- **What is needed**:
All lines below must be repeated exactly, with the pictures omitted.

- **Information shown**:
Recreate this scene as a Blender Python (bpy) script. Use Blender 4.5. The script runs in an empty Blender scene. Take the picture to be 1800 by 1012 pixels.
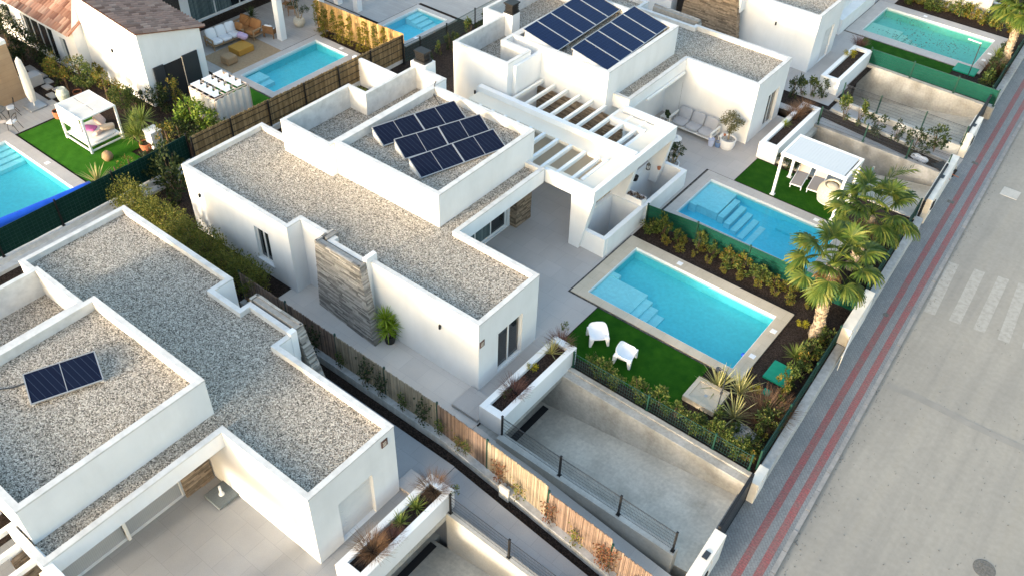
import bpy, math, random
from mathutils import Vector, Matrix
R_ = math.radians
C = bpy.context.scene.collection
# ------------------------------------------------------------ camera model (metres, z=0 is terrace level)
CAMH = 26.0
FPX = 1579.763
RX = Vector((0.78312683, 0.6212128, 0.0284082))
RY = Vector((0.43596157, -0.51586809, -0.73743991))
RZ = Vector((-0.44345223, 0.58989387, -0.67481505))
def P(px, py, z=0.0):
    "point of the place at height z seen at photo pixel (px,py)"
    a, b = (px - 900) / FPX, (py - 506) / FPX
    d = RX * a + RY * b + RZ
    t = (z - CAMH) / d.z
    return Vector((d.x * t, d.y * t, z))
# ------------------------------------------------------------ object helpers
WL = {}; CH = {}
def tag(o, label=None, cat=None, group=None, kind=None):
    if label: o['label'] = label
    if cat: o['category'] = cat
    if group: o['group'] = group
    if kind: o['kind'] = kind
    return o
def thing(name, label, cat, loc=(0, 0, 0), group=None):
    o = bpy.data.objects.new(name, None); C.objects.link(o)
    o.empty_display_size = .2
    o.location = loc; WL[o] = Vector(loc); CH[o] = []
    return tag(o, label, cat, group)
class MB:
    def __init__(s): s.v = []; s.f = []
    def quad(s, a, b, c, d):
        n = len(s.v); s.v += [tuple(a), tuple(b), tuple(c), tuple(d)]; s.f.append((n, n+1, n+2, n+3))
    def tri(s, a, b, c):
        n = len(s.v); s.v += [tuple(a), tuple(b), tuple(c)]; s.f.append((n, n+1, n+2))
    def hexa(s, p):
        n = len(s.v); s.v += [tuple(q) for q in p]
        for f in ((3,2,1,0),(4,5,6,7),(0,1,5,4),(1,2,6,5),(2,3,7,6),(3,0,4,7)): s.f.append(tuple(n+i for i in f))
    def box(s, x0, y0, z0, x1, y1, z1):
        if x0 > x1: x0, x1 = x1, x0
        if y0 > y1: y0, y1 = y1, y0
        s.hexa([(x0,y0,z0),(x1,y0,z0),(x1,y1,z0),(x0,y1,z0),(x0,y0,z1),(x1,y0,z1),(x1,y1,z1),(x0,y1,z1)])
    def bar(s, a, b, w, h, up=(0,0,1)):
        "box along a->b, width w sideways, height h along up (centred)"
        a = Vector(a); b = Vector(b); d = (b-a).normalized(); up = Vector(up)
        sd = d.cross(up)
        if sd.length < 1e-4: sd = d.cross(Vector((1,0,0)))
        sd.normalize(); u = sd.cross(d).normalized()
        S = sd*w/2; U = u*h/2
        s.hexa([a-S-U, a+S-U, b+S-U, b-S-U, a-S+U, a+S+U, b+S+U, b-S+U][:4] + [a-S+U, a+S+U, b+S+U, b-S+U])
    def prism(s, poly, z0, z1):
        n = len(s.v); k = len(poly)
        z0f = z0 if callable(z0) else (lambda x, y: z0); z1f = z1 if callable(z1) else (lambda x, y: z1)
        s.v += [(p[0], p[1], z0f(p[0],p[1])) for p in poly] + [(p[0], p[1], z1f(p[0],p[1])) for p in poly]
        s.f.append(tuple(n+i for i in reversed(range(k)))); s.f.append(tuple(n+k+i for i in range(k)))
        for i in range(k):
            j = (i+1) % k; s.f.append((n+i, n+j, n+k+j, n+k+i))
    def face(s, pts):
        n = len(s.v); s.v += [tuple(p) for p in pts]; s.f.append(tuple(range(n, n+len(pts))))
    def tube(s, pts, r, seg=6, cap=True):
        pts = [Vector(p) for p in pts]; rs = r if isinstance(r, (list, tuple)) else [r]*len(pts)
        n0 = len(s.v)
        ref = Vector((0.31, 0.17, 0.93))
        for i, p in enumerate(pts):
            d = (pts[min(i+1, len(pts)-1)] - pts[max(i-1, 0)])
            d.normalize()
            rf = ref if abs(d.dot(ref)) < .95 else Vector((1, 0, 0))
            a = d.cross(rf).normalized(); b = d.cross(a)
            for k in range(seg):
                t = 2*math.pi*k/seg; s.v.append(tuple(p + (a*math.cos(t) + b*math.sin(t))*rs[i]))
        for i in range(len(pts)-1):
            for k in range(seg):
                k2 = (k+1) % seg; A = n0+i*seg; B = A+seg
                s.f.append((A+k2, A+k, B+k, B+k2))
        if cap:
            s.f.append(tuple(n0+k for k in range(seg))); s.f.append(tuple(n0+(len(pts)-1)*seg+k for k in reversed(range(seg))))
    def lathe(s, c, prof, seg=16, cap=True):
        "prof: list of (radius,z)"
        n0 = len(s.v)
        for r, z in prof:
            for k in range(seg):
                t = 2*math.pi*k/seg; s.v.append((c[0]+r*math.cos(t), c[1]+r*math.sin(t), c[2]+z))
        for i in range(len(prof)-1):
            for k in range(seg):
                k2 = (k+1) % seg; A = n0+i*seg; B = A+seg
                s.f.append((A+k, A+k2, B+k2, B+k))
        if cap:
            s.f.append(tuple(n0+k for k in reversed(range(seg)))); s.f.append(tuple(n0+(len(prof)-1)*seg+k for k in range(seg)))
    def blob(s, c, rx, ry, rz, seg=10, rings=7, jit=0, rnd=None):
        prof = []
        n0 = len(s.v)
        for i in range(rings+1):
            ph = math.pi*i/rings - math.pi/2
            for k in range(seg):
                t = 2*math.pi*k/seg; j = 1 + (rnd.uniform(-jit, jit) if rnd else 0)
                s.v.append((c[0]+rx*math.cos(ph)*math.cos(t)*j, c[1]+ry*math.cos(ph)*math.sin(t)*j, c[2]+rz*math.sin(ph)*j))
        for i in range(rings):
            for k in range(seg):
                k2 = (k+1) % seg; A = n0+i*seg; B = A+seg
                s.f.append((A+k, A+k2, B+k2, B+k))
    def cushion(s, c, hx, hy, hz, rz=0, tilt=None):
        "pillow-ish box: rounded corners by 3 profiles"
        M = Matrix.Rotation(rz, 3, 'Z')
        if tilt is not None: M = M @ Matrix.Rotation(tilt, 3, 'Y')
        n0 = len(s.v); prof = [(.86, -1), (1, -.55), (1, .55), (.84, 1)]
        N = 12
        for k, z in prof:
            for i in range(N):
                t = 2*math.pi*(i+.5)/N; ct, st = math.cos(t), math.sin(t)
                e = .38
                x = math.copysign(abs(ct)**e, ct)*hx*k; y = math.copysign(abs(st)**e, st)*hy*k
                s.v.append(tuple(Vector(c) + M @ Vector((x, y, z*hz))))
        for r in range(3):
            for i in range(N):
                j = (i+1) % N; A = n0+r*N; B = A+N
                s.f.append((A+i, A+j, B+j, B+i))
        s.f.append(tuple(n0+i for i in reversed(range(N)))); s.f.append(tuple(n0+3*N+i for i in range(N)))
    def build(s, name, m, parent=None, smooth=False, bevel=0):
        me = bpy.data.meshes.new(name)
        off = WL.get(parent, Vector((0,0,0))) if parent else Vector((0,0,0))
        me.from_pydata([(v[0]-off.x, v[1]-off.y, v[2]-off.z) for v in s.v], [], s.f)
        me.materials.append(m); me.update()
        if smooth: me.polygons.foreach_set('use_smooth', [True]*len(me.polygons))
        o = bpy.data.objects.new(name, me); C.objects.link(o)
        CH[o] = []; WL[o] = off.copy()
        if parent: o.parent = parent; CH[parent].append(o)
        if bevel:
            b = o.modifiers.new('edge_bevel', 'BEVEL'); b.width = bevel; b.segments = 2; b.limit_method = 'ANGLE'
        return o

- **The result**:
Recreate this scene as a Blender Python (bpy) script. Use Blender 4.5. The script runs in an empty Blender scene. Take the picture to be 1800 by 1012 pixels.
import bpy, math, random
from mathutils import Vector, Matrix
R_ = math.radians
C = bpy.context.scene.collection
# ------------------------------------------------------------ camera model (metres, z=0 is terrace level)
CAMH = 26.0
FPX = 1579.763
RX = Vector((0.78312683, 0.6212128, 0.0284082))
RY = Vector((0.43596157, -0.51586809, -0.73743991))
RZ = Vector((-0.44345223, 0.58989387, -0.67481505))
def P(px, py, z=0.0):
    "point of the place at height z seen at photo pixel (px,py)"
    a, b = (px - 900) / FPX, (py - 506) / FPX
    d = RX * a + RY * b + RZ
    t = (z - CAMH) / d.z
    return Vector((d.x * t, d.y * t, z))
# ------------------------------------------------------------ object helpers
WL = {}; CH = {}
def tag(o, label=None, cat=None, group=None, kind=None):
    if label: o['label'] = label
    if cat: o['category'] = cat
    if group: o['group'] = group
    if kind: o['kind'] = kind
    return o
def thing(name, label, cat, loc=(0, 0, 0), group=None):
    o = bpy.data.objects.new(name, None); C.objects.link(o)
    o.empty_display_size = .2
    o.location = loc; WL[o] = Vector(loc); CH[o] = []
    return tag(o, label, cat, group)
class MB:
    def __init__(s): s.v = []; s.f = []
    def quad(s, a, b, c, d):
        n = len(s.v); s.v += [tuple(a), tuple(b), tuple(c), tuple(d)]; s.f.append((n, n+1, n+2, n+3))
    def tri(s, a, b, c):
        n = len(s.v); s.v += [tuple(a), tuple(b), tuple(c)]; s.f.append((n, n+1, n+2))
    def hexa(s, p):
        n = len(s.v); s.v += [tuple(q) for q in p]
        for f in ((3,2,1,0),(4,5,6,7),(0,1,5,4),(1,2,6,5),(2,3,7,6),(3,0,4,7)): s.f.append(tuple(n+i for i in f))
    def box(s, x0, y0, z0, x1, y1, z1):
        if x0 > x1: x0, x1 = x1, x0
        if y0 > y1: y0, y1 = y1, y0
        s.hexa([(x0,y0,z0),(x1,y0,z0),(x1,y1,z0),(x0,y1,z0),(x0,y0,z1),(x1,y0,z1),(x1,y1,z1),(x0,y1,z1)])
    def bar(s, a, b, w, h, up=(0,0,1)):
        "box along a->b, width w sideways, height h along up (centred)"
        a = Vector(a); b = Vector(b); d = (b-a).normalized(); up = Vector(up)
        sd = d.cross(up)
        if sd.length < 1e-4: sd = d.cross(Vector((1,0,0)))
        sd.normalize(); u = sd.cross(d).normalized()
        S = sd*w/2; U = u*h/2
        s.hexa([a-S-U, a+S-U, b+S-U, b-S-U, a-S+U, a+S+U, b+S+U, b-S+U][:4] + [a-S+U, a+S+U, b+S+U, b-S+U])
    def prism(s, poly, z0, z1):
        n = len(s.v); k = len(poly)
        z0f = z0 if callable(z0) else (lambda x, y: z0); z1f = z1 if callable(z1) else (lambda x, y: z1)
        s.v += [(p[0], p[1], z0f(p[0],p[1])) for p in poly] + [(p[0], p[1], z1f(p[0],p[1])) for p in poly]
        s.f.append(tuple(n+i for i in reversed(range(k)))); s.f.append(tuple(n+k+i for i in range(k)))
        for i in range(k):
            j = (i+1) % k; s.f.append((n+i, n+j, n+k+j, n+k+i))
    def face(s, pts):
        n = len(s.v); s.v += [tuple(p) for p in pts]; s.f.append(tuple(range(n, n+len(pts))))
    def tube(s, pts, r, seg=6, cap=True):
        pts = [Vector(p) for p in pts]; rs = r if isinstance(r, (list, tuple)) else [r]*len(pts)
        n0 = len(s.v)
        ref = Vector((0.31, 0.17, 0.93))
        for i, p in enumerate(pts):
            d = (pts[min(i+1, len(pts)-1)] - pts[max(i-1, 0)])
            d.normalize()
            rf = ref if abs(d.dot(ref)) < .95 else Vector((1, 0, 0))
            a = d.cross(rf).normalized(); b = d.cross(a)
            for k in range(seg):
                t = 2*math.pi*k/seg; s.v.append(tuple(p + (a*math.cos(t) + b*math.sin(t))*rs[i]))
        for i in range(len(pts)-1):
            for k in range(seg):
                k2 = (k+1) % seg; A = n0+i*seg; B = A+seg
                s.f.append((A+k2, A+k, B+k, B+k2))
        if cap:
            s.f.append(tuple(n0+k for k in range(seg))); s.f.append(tuple(n0+(len(pts)-1)*seg+k for k in reversed(range(seg))))
    def lathe(s, c, prof, seg=16, cap=True):
        "prof: list of (radius,z)"
        n0 = len(s.v)
        for r, z in prof:
            for k in range(seg):
                t = 2*math.pi*k/seg; s.v.append((c[0]+r*math.cos(t), c[1]+r*math.sin(t), c[2]+z))
        for i in range(len(prof)-1):
            for k in range(seg):
                k2 = (k+1) % seg; A = n0+i*seg; B = A+seg
                s.f.append((A+k, A+k2, B+k2, B+k))
        if cap:
            s.f.append(tuple(n0+k for k in reversed(range(seg)))); s.f.append(tuple(n0+(len(prof)-1)*seg+k for k in range(seg)))
    def blob(s, c, rx, ry, rz, seg=10, rings=7, jit=0, rnd=None):
        prof = []
        n0 = len(s.v)
        for i in range(rings+1):
            ph = math.pi*i/rings - math.pi/2
            for k in range(seg):
                t = 2*math.pi*k/seg; j = 1 + (rnd.uniform(-jit, jit) if rnd else 0)
                s.v.append((c[0]+rx*math.cos(ph)*math.cos(t)*j, c[1]+ry*math.cos(ph)*math.sin(t)*j, c[2]+rz*math.sin(ph)*j))
        for i in range(rings):
            for k in range(seg):
                k2 = (k+1) % seg; A = n0+i*seg; B = A+seg
                s.f.append((A+k, A+k2, B+k2, B+k))
    def cushion(s, c, hx, hy, hz, rz=0, tilt=None):
        "pillow-ish box: rounded corners by 3 profiles"
        M = Matrix.Rotation(rz, 3, 'Z')
        if tilt is not None: M = M @ Matrix.Rotation(tilt, 3, 'Y')
        n0 = len(s.v); prof = [(.86, -1), (1, -.55), (1, .55), (.84, 1)]
        N = 12
        for k, z in prof:
            for i in range(N):
                t = 2*math.pi*(i+.5)/N; ct, st = math.cos(t), math.sin(t)
                e = .38
                x = math.copysign(abs(ct)**e, ct)*hx*k; y = math.copysign(abs(st)**e, st)*hy*k
                s.v.append(tuple(Vector(c) + M @ Vector((x, y, z*hz))))
        for r in range(3):
            for i in range(N):
                j = (i+1) % N; A = n0+r*N; B = A+N
                s.f.append((A+i, A+j, B+j, B+i))
        s.f.append(tuple(n0+i for i in reversed(range(N)))); s.f.append(tuple(n0+3*N+i for i in range(N)))
    def build(s, name, m, parent=None, smooth=False, bevel=0):
        me = bpy.data.meshes.new(name)
        off = WL.get(parent, Vector((0,0,0))) if parent else Vector((0,0,0))
        me.from_pydata([(v[0]-off.x, v[1]-off.y, v[2]-off.z) for v in s.v], [], s.f)
        me.materials.append(m); me.update()
        if smooth: me.polygons.foreach_set('use_smooth', [True]*len(me.polygons))
        o = bpy.data.objects.new(name, me); C.objects.link(o)
        CH[o] = []; WL[o] = off.copy()
        if parent: o.parent = parent; CH[parent].append(o)
        if bevel:
            b = o.modifiers.new('edge_bevel', 'BEVEL'); b.width = bevel; b.segments = 2; b.limit_method = 'ANGLE'
        return o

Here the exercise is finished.